**Recorded information:**
▬▬▬
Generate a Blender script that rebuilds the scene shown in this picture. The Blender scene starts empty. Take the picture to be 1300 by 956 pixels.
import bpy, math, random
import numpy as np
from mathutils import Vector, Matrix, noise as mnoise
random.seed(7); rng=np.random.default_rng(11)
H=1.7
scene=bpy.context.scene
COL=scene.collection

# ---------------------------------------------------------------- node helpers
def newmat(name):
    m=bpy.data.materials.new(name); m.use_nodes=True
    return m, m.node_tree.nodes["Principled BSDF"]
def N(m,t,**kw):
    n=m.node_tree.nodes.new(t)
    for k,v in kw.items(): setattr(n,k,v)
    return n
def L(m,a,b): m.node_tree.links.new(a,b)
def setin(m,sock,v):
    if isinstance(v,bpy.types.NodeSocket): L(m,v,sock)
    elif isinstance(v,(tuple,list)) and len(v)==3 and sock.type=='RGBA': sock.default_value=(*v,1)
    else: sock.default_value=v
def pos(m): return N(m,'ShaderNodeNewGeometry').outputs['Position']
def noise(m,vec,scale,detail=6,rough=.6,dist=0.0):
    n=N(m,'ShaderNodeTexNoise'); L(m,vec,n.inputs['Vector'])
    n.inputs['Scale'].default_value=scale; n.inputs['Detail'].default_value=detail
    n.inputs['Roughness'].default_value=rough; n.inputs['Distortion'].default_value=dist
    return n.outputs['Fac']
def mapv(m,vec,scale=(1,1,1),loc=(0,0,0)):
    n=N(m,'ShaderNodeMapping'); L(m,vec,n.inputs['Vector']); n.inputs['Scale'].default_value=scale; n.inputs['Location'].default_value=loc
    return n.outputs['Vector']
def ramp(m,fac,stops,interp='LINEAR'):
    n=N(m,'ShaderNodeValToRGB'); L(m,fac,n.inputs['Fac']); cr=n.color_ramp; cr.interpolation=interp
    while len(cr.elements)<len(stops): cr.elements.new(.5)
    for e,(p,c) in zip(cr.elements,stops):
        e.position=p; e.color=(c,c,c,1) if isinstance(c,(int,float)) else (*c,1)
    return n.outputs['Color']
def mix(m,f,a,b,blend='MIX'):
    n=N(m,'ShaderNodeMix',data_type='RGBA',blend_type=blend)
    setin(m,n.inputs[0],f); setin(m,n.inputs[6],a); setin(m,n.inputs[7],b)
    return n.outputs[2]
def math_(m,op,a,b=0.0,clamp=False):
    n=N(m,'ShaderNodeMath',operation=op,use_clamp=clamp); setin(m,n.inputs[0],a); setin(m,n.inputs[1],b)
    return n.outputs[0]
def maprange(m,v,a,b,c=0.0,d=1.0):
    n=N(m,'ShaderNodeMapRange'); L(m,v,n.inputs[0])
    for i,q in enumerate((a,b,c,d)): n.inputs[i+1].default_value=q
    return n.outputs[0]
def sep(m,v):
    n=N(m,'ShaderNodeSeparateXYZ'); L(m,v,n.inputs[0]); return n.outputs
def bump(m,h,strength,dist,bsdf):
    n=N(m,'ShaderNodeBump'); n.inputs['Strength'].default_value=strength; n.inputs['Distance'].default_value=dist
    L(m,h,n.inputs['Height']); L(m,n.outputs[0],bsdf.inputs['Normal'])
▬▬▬
**Task description:** Search the lines for the string "scene" and copy every line that has it.

**Response below:**
Generate a Blender script that rebuilds the scene shown in this picture. The Blender scene starts empty. Take the picture to be 1300 by 956 pixels.
scene=bpy.context.scene
COL=scene.collection